My mother is one of the most heroic people I know. She grew up on welfare. But she started a private school for children in Providence. The school could have made a profit, but instead, she gave away 20 percent of the places to poor kids, black kids. Once, her accountant asked her why she did it, and she said: "Because one day, I saw a bus go by and it said, PROJECT HEAD START, and I thought. Why should those kids be stigmatized like that? So I followed that bus to where the kids lived and when they got off, I asked their parents, 'Would you like to send your children to a private school?'" My mother remembered what it was like to be the poorest kid in town and to feel bad because of it.
Q
16
PLAYBOY:
What do you like most about women?
James Woods:
Well, I used to be accused by my old girlfriend of hating women. But, then, she hated me. I hate what women let society make them become. I hate people who think honor is a kid's game--and I think a lot of women have been taught, "All's fair in love and war." I love strong women. I love women who don't take shit. My wife is like that. Me, I'm a great manipulator, but I didn't realize it until I met her and she pointed it out. She just won't let me manipulate her.
Q
17
PLAYBOY:
Is your marriage monogamous?
James Woods:
Yeah. And it's no problem. Nobody excites me as much as Katherine does. No one ever will. A lot of guys think that when they have a problem with their marriage, the answer is to go out and fuck some bimbo. When Kathy and I have a fight about something, I'll call up one of my male friends and maybe we'll fly to Vegas for a day of gambling. Sticking my dick into some random woman is not going to solve whatever problem I'm having with Kathy. We've put mechanical sex high up on the altar of 20th Century America and it isn't very interesting.
Q
18
PLAYBOY:
Now that you've hit it big in movies, do lots of women come on to you?
James Woods:
Actually, nobody hits on me since I've gotten married. A friend of mine said that's because ever since I met Kathy, I haven't been giving off the scent. And I'm not catching it, either. Which is fine with me. I wasn't all that happy with what was called the sexual revolution. When I was single and living out in Malibu, I went through a phase when fucking different women all the time seemed like a good way of getting a quick fix on feeling intimate and not alone. One day, I woke up and wanted more in life. When Kathy and I first got serious, we'd walk up the streets of Beverly Hills and we'd see all these chippies lacquered up for the kill. Being with someone I truly loved and was committed to, I thought, Man, I wasn't trying to get them. They were trying to get me. And I let them have me too easily.
Q
19
PLAYBOY:
When you were single, did you have an easy time with women?
James Woods:
Nothing was easy.
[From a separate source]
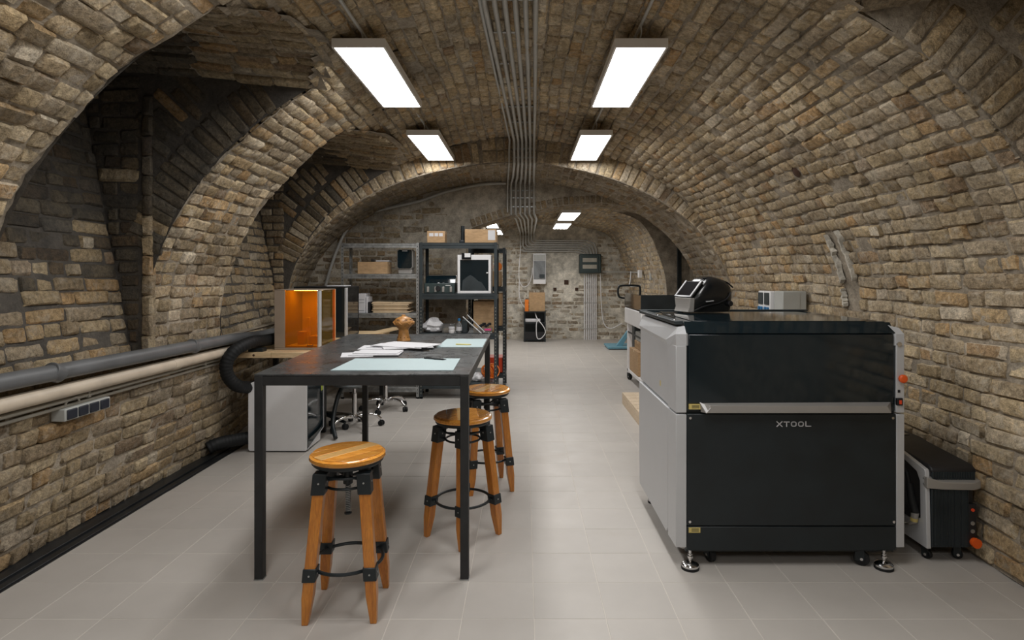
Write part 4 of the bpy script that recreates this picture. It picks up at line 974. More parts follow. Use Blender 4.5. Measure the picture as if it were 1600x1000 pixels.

Nothing. But I was smart enough to know that if a girl didn't look at me twice before my last picture came out and three weeks later she had a lip lock on my zipper, this had nothing to do with me as a person.
Q
20
PLAYBOY:
You grew up Catholic. What effect did that have on you?
James Woods:
I wasn't forced to go to church or anything, but I did go. And I learned a lot from it. Nothing ever made sex as good as the Catholic Church did. When you're Catholic, it's literally a sin to think about eating a little pussy or something like that. So you might as well go out and eat it if you're going to go to hell for thinking about it. You think, Well, I can't help thinking about it, so fuck it. I'm going straight to hell and I might as well go out there and lick that chick and call it a day.